[begin SOURCE MATERIAL]
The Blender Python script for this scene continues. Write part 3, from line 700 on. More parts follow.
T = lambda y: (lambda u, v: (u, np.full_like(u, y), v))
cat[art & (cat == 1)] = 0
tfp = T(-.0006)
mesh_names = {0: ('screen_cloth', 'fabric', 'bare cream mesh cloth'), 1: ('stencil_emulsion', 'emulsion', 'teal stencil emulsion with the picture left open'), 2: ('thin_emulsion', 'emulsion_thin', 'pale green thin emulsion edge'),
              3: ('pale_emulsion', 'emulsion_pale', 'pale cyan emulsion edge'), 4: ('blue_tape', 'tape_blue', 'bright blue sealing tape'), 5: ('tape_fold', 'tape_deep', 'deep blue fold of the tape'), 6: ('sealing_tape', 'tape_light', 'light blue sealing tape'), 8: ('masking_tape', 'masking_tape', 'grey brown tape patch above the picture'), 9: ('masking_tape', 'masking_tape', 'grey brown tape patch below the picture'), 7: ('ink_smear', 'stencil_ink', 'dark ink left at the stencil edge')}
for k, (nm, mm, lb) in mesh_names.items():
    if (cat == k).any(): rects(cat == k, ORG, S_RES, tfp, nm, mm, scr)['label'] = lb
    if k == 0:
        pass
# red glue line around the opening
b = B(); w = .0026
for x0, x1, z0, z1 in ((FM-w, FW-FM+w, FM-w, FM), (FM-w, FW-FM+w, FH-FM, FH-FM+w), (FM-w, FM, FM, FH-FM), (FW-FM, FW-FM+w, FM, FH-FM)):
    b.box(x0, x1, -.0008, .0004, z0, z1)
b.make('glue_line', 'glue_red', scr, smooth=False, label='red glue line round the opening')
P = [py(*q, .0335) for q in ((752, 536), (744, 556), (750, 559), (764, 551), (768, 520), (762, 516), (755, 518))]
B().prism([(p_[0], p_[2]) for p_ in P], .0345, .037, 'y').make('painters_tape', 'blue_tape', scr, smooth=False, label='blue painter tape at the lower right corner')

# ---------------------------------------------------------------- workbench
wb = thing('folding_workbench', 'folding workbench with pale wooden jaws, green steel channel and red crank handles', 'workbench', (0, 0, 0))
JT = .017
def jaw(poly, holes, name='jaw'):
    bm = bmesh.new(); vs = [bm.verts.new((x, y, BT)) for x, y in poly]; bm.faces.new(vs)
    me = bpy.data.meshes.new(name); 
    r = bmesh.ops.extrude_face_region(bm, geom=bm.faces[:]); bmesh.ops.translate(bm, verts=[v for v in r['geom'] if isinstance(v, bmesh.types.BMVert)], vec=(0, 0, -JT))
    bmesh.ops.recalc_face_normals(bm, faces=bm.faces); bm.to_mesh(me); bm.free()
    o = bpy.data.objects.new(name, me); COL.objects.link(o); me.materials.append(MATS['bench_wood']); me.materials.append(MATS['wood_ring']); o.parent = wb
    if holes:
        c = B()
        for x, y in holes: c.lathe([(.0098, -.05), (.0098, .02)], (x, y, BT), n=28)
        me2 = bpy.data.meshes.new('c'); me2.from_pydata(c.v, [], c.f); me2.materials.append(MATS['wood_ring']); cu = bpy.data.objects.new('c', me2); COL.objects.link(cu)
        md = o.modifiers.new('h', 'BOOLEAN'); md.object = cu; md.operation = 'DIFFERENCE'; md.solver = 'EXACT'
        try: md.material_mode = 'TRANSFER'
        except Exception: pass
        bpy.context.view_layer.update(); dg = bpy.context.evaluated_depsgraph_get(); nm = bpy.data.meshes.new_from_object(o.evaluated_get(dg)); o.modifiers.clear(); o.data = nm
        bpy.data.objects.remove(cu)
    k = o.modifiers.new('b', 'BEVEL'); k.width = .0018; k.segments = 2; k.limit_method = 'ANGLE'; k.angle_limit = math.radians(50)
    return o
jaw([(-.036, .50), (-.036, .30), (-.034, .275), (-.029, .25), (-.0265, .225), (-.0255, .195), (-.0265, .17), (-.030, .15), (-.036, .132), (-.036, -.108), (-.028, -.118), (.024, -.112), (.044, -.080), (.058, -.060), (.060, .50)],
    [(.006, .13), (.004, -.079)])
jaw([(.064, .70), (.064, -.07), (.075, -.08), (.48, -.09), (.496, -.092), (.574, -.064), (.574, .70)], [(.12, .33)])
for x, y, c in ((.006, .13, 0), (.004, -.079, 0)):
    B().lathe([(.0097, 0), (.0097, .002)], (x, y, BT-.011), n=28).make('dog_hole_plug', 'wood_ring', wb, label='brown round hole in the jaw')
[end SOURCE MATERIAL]
[begin SOURCE MATERIAL]
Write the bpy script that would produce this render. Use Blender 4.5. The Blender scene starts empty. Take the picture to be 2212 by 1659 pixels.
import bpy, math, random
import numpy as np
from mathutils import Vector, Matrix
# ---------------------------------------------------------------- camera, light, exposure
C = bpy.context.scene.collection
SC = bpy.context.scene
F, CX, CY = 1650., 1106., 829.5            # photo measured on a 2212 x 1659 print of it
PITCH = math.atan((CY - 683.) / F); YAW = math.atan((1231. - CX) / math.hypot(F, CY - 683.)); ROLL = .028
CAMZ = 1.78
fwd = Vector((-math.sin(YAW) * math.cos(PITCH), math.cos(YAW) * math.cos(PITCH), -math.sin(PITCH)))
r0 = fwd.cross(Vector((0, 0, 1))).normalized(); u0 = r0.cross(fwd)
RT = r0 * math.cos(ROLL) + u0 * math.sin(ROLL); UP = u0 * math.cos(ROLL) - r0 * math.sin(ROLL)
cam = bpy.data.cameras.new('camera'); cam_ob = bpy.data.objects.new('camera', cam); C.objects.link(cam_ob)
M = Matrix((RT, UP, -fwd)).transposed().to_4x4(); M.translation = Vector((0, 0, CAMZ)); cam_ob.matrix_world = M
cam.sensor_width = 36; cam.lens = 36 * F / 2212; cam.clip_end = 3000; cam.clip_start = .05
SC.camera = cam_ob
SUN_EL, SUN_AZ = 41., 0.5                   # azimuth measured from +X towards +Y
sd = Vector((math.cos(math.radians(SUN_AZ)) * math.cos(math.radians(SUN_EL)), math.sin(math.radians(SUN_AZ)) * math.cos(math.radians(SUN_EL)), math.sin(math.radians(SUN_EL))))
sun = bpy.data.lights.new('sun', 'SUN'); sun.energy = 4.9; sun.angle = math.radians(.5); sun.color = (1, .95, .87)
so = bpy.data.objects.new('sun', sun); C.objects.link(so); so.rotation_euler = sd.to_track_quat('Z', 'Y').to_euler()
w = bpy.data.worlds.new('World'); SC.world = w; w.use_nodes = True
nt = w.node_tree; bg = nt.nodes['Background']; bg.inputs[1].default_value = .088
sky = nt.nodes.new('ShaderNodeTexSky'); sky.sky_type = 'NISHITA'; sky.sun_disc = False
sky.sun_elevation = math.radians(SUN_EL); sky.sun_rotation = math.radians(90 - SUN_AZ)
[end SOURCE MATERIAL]
[begin SOURCE MATERIAL]
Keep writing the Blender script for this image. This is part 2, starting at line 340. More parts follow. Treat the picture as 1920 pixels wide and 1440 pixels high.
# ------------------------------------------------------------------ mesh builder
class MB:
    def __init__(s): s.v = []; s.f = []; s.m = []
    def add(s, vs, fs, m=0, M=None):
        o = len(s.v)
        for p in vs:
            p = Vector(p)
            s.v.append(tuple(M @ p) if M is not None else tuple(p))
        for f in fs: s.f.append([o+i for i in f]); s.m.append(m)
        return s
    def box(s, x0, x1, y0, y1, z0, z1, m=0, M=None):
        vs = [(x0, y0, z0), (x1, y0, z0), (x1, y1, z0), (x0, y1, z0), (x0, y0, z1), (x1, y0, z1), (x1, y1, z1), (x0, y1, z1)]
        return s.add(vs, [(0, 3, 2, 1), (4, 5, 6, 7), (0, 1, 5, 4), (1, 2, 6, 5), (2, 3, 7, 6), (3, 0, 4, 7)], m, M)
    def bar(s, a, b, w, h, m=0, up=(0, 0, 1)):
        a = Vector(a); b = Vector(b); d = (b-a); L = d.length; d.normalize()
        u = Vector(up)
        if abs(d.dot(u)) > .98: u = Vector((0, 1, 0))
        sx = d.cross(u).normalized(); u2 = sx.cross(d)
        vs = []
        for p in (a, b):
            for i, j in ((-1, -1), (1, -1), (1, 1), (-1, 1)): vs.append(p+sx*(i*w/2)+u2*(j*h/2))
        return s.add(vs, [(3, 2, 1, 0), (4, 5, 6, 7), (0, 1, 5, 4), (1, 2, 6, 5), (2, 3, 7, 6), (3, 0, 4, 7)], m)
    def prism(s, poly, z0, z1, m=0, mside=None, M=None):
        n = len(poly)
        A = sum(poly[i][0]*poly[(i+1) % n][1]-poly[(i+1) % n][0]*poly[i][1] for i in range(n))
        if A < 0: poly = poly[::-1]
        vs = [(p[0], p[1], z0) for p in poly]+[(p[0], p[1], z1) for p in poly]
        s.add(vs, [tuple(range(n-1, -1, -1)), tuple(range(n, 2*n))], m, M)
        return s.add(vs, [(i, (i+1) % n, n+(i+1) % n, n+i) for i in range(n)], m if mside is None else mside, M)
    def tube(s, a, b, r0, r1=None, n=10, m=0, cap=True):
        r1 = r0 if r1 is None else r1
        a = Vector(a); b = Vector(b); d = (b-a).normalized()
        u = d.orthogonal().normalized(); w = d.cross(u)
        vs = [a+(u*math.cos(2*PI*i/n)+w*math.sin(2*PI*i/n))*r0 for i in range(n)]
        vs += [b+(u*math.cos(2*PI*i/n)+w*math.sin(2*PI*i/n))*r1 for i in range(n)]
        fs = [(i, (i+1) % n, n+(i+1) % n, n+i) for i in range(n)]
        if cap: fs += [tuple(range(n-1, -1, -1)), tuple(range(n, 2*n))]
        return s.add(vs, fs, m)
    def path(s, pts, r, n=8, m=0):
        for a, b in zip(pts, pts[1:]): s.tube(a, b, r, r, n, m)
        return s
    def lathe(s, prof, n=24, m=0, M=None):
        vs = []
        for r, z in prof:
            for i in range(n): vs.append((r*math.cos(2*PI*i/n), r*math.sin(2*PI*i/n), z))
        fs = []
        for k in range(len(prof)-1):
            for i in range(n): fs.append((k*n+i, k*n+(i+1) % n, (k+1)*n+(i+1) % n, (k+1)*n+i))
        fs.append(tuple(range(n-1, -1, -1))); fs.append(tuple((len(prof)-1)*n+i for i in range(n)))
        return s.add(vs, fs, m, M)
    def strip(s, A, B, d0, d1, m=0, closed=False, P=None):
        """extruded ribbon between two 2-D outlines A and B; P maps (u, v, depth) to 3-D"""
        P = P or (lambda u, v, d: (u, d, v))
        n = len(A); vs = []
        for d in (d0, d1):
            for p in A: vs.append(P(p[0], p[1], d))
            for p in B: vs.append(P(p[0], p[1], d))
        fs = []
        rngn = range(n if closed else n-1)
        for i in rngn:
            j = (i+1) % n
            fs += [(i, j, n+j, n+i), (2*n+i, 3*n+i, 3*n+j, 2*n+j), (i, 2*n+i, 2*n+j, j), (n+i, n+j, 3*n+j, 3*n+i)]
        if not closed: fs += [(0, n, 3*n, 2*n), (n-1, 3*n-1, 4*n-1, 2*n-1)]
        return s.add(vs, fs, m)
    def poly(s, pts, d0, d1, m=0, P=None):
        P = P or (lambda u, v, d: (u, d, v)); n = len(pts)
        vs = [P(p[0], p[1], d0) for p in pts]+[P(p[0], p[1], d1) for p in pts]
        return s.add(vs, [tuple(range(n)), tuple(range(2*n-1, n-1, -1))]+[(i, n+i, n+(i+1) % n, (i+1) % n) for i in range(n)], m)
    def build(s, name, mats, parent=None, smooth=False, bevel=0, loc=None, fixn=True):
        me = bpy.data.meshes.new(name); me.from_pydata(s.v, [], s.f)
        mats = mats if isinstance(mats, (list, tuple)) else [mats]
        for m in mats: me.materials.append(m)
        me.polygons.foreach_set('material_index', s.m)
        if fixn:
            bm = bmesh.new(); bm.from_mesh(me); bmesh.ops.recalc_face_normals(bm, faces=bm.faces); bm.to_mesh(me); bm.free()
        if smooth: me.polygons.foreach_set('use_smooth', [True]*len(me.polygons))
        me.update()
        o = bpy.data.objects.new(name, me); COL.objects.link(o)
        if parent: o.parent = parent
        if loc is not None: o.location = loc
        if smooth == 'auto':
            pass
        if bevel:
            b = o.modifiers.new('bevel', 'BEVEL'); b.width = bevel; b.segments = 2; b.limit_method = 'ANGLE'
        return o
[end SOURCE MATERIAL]
- _JOB_:
Gather each line in these records that contains the string "More".

- _TASK RESULT_:
The Blender Python script for this scene continues. Write part 3, from line 700 on. More parts follow.
Keep writing the Blender script for this image. This is part 2, starting at line 340. More parts follow. Treat the picture as 1920 pixels wide and 1440 pixels high.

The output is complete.